De manera que las cifras de ingresos declaradas por la mayoría de los que (supongo) apoyan al señor Rosell resultan rondar, de tragarnos sus fantasiosas declaraciones, el entorno del mileurismo y se sitúan, en la mayoría de las ocasiones, por debajo de ese límite, lo cual, en lugar de hacernos quedar por tontos, dice poco a favor de su inteligencia, porque si tales declaraciones fueran ciertas y las trabas para montar y mantener una empresa son comparables las de los trabajos de Hércules ¿cómo son tan necios para emprender unos negocios cuyos réditos están por debajo de los sufridos mileuristas? 

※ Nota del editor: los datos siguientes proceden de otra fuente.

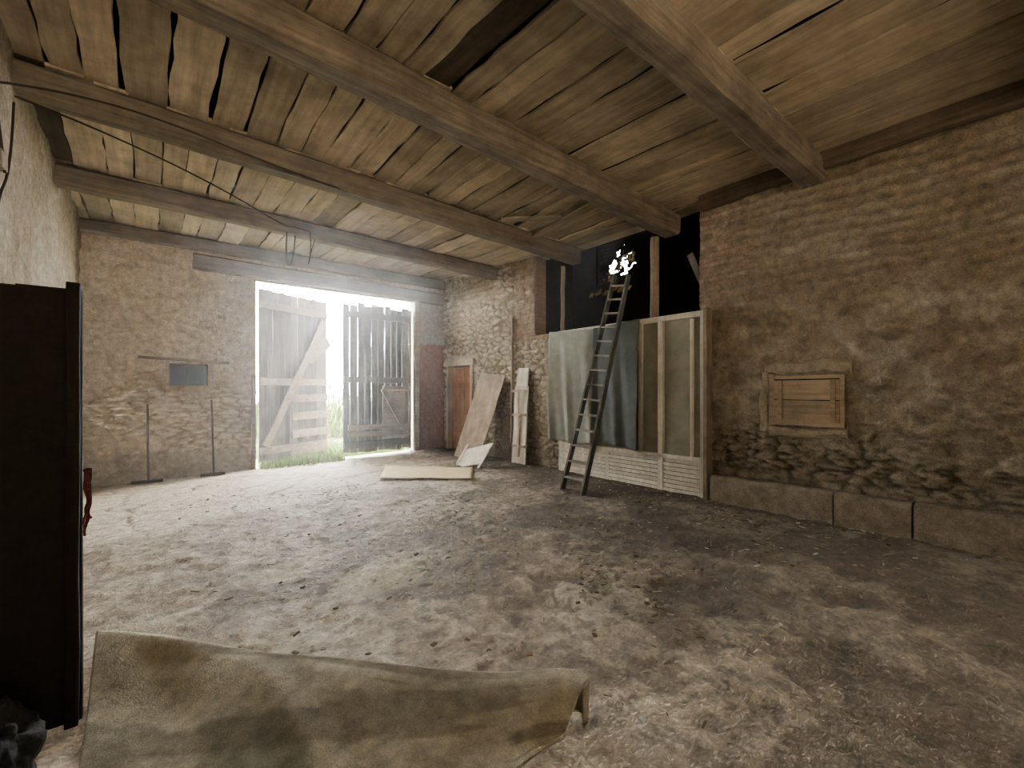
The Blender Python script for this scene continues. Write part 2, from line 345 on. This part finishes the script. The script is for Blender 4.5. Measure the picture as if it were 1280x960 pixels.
# ================================================================= LOFT BEHIND RIGHT WALL
bm=bmesh.new()
box(bm,6.5,10.0,2.0,9.0,2.48,2.58)
box(bm,6.5,10.0,1.9,2.0,2.4,6.0);box(bm,6.5,10.0,9.0,9.1,2.4,6.0);box(bm,6.5,10.1,1.9,9.1,5.9,6.0)
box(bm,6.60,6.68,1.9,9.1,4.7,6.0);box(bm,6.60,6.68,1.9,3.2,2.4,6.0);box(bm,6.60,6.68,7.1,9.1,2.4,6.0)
for (a,b_,c,d) in [(2.0,6.55,2.5,6),(8.1,9.0,2.5,6),(6.55,8.1,2.5,4.3),(6.55,8.1,5.45,6)]:
    box(bm,9.5,9.6,a,b_,c,d)
rnd=random.Random(11)
zz=4.3
while zz<5.5:
    yy=6.5
    while yy<8.15:
        dd_=math.hypot((yy+.05-7.28)/.40,(zz+.05-4.85)/.32)+rnd.uniform(-.45,.45)
        if dd_>.72:
            a=rnd.uniform(-.05,.05);plank(bm,(9.53,yy+.06+a,zz-.03),(9.55,yy+.06-a,zz+.13),(0,1,0),.135,.02)
        yy+=.12
    zz+=.1
for i in range(5):
    a=rnd.uniform(6.9,7.6);c=rnd.uniform(4.6,5.1);t_=rnd.uniform(0,3.1);plank(bm,(9.47,a-.3*math.cos(t_),c-.3*math.sin(t_)),(9.47,a+.3*math.cos(t_),c+.3*math.sin(t_)),(0,-math.sin(t_),math.cos(t_)),.035,.03,3,.008)
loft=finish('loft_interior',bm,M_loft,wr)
for y,x,w in((4.17,6.3,.13),(6.28,6.36,.10)):
    bm=bmesh.new();plank(bm,(x,y,2.60),(x,y,3.97),(1,0,0),w,w,6,.01,0,.04);finish('loft_post',bm,M_post)
bm=bmesh.new();plank(bm,(6.72,3.35,2.62),(6.9,3.9,3.75),(1,0,0),.05,.10,3,.005);finish('leaning_plank',bm,M_post)
bm=bmesh.new()
for i in range(9):
    a=i/8;j=rnd.uniform(-.03,.03);plank(bm,(7.5,6.55-.12*i,3.57+j),(7.6,6.55-.12*i+rnd.uniform(-.08,.08),3.68+j),(0,1,rnd.uniform(-.6,.6)),rnd.uniform(.06,.11),.02)
for i in range(16):
    yy=rnd.uniform(5.3,6.1);zz=3.75+(6.1-yy)*.5+rnd.uniform(-.06,.1);t_=rnd.uniform(.3,1.6);plank(bm,(7.4,yy,zz),(7.5,yy+.16*math.cos(t_),zz+.16*math.sin(t_)),(0,-math.sin(t_),math.cos(t_)),.045,.02)
finish('hanging_tile_row',bm,M_ochre)

# ================================================================= PARTITION
pt=empty('framed_partition')
bm=bmesh.new()
box(bm,6.10,6.18,3.90,3.99,.0,2.62);box(bm,6.09,6.19,3.22,3.30,.0,2.66);box(bm,6.10,6.18,3.42,3.46,.5,2.56)
box(bm,6.10,6.18,4.28,4.34,.5,2.6);box(bm,6.10,6.19,3.22,6.16,2.58,2.66);box(bm,6.12,6.18,4.95,5.02,0,.56);box(bm,6.12,6.18,5.5,5.56,0,.56);box(bm,6.12,6.18,6.08,6.16,0,2.6)
box(bm,6.10,6.18,3.3,6.16,.50,.56);finish('frame',bm,M_cream,pt,bev=.006)
bm=bmesh.new()
for i in range(8):
    z=.0+.064*i;plank(bm,(6.135+.008*(i%2),3.3,z+.03),(6.135+.008*(i%2),6.1,z+.03),(0,0,1),.046,.04,4,.004)
box(bm,6.16,6.17,3.3,6.1,-.05,.5)
finish('slatted_base',bm,M_cream,pt)
bm=bmesh.new();box(bm,6.15,6.165,3.3,6.1,.5,2.6);finish('panel',bm,M_glass,pt)
bm=bmesh.new();plank(bm,(6.10,3.19,.0),(6.10,3.19,2.68),(1,0,0),.16,.05,4,.004);finish('outer_post',bm,M_post,pt)
nu,nv=110,70;u,v=[a.ravel() for a in np.meshgrid(np.linspace(0,1,nu),np.linspace(0,1,nv),indexing='ij')]
Yt=4.27+2.05*u;bot=.62+.05*np.sin(u*7)-.06*sst(.75,1,u)-.05*(u<.3);top=2.66-.05*np.sin(u*3.1)
Zt=top+(bot-top)*v
fold=.035*np.sin(u*26+2*v)*v**.7+.03*np.sin(u*11+1)*(.3+v)+.02*np.sin(u*48+v*5)*v+.05*fbm(u*5,v*5,3)
Xt=6.05-fold-.03*v
ct=mix(np.tile((.095,.11,.105),(len(u),1)),(.25,.26,.22),sst(.42,.5,u))
ct=ct*(.75+.5*fbm(u*4,v*4,9))[:,None];ct=mix(ct,(.03,.035,.035),(np.abs(u-.44)<.02).astype(float)*.7)
o=grid('hanging_tarp',np.stack([Xt,Yt,Zt],-1),ct,nu,nv,None,M_tarp);md=o.modifiers.new('s','SOLIDIFY');md.thickness=.006

# ================================================================= LADDER
ld=empty('ladder')
A0=Vector((5.0,4.96,-.03));A1=Vector((6.22,4.90,3.50));C0=Vector((4.97,4.50,-.03));C1=Vector((6.2,4.60,3.45))
bm=bmesh.new();plank(bm,A0,A1,(1,0,0),.085,.035,6,.001);plank(bm,C0,C1,(1,0,0),.085,.035,6,.001);finish('rails',bm,M_ladder,ld)
bm=bmesh.new()
for i in range(14):
    f=.06+i*.068;a=A0.lerp(A1,f);c=C0.lerp(C1,f);plank(bm,a,c,(1,0,0),.085,.026)
finish('treads',bm,M_tread,ld)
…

Y no es que se trate de una situación transitoria motivada por la crisis, no. Un estudio comparativo de las rentas declaradas desde 1993 pone de manifiesto que la brecha entre empresarios y asalariados ha ido creciendo año tras año, hasta alcanzar su máximo en las rentas referidas al año 2010. Esta es la prueba irrefutable –dice el informe GESTHA- de la existencia de un "fraude fiscal estructural y masivo" entre autónomos y empresarios.


De acuerdo con los que nos anunció el recién estrenado Presidente del Gobierno en su discurso de investidura, la cantidad que se debe recortar en los presupuestos generales del Estado de 2012 para alcanzar los objetivos de déficit para dicho ejercicio asciende a 16.500 millones de euros. Pues ya sabe dónde los tiene y quintuplicados: según los mencionados técnicos del Ministerio de Hacienda, el enorme fraude fiscal español alcanza la cifra de 88.617 millones de euros: a la Agencia Tributaria (58.676 millones) y a la Seguridad Social (29.941 millones). 


Y qué casualidad, los que detectan esos fraudes son, precisamente, los funcionarios que tanto molestan al señor Rosell, sumo sacerdorte de la burocracia empresarial.